Com certeza não estávamos nos nossos melhores dias, enveredamos para as dificuldades de sempre, a falta de leitores, a constatação de que no mundo globalizado todo mundo escreve mesmo que nada leia. Qualquer um a qualquer hora em qualquer lugar. O português assassinado aqui e ali, os muitos defensores de que o que importa é dar o recado, os muitos “recados” dados nas redes, nos bares, ininteligíveis às vezes, muitos cifrados, endereçados apenas aos iniciados.

E como se não bastasse o quase enterro da nossa língua e a sensação de que escrever é como atirar pedras num cão fictício, levantamos outra questão ingrata: se vale a pena publicar e o que vem a ser o famigerado sucesso. Sucesso é número de leitores? Crítica no jornal? Ser Global? Vale a pena consultar um guru? Contratar uma agência de publicidade?Qual a receita?

Só de pensar em participar de todos os eventos, nem tanto por interesse mas pela visibilidade, escrever para mil blogs, mandar textos para umas tantas revistas vai me dando uma preguiça. Outro de nós logo assume sua incapacidade para fazer umas tantas coisas, embora em outras consiga se sair bem. E a conversa vai se arrastando enquanto comemos pães, agora já com novos acompanhamentos trazidos por quem chegou mais tarde. Ainda assim somos poucos e estamos, de fato, um tanto abatidos.

Me despedi pouco depois, mais cedo do que costume. Na mesa, entre os pães, esticada e fria, a esperança. Não me voltei, abracei os amigos e desci no elevador metálico e frio.

Pode ser que esta seja uma leitura oblíqua, tendenciosa de minha parte. Vai ver que minha indisposição, que poucas horas depois constatei ser início de uma gripe, trocou as lentes do meu óculos sem aviso e vi tudo nublar.

Mas como nada é para sempre e sempre pode durar um instante, já no carro tocou uma música legal, bom ritmo, uma letra interessante e a noite não me pareceu tão avessa.

O amigo escritor, por sua vez, foi caminhando pra casa. É longe, mas nem tanto. E numa esquina encontrou o Tigre, amigo velho, e não teve jeito senão entrar num bar  e tomar alguns chopps de prosa.
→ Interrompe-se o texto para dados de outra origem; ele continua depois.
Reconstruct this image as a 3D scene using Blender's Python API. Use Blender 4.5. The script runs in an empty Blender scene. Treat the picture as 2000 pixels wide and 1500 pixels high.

Tigrão, disse depois rindo, só você mesmo pra varrer de mim um certo não sei o que.

Outra amiga pegou logo um taxi que apressada iria prestigiar o filho, ou seria o primo?, em algum evento. Do nosso desencontro casual, sequer lembrou mais.

A anfitriã, bem, para esta a coisa devia ser mais complicada. Fechando a porta pensou nos pratos, talheres e taças por lavar. E ainda teria de tirá-los da mesa e encarar a pobre esperança totalmente desesperançada. Foi fazendo tudo devagar, metodicamente tirou os pratos, levou pra cozinha e então lembrou algo precioso que ajudou a relaxar. Levando as taças para a cozinha, bateu uma na outra, um brinde, disse, a faxineira que vem amanhã e me livra desse fardo. E teve um insight. Poderia tentar explicar que o som das duas taças se chocando lembrou um sino que ouvira outro dia ao passar na Rua da Alfândega… Mas de fato apenas correu pra finalizar um desenho que começara no dia anterior.

Na manhã seguinte, bem cedo, ouvi uma notícia fantástica: tinham enfim dado baixa na infame carreira de uma das maiores aves de rapina de nossa política atual – o Cunha.

Não é que até minha gripe deu uma melhorada?

Me arrumei e saí para o trabalho. Como de costume conferi de cabeça o que poderia ter esquecido. Dessa vez nada, pensei. E abri o portão a tempo de ver passar a Esperança. Lá ia ela toda animada outra vez.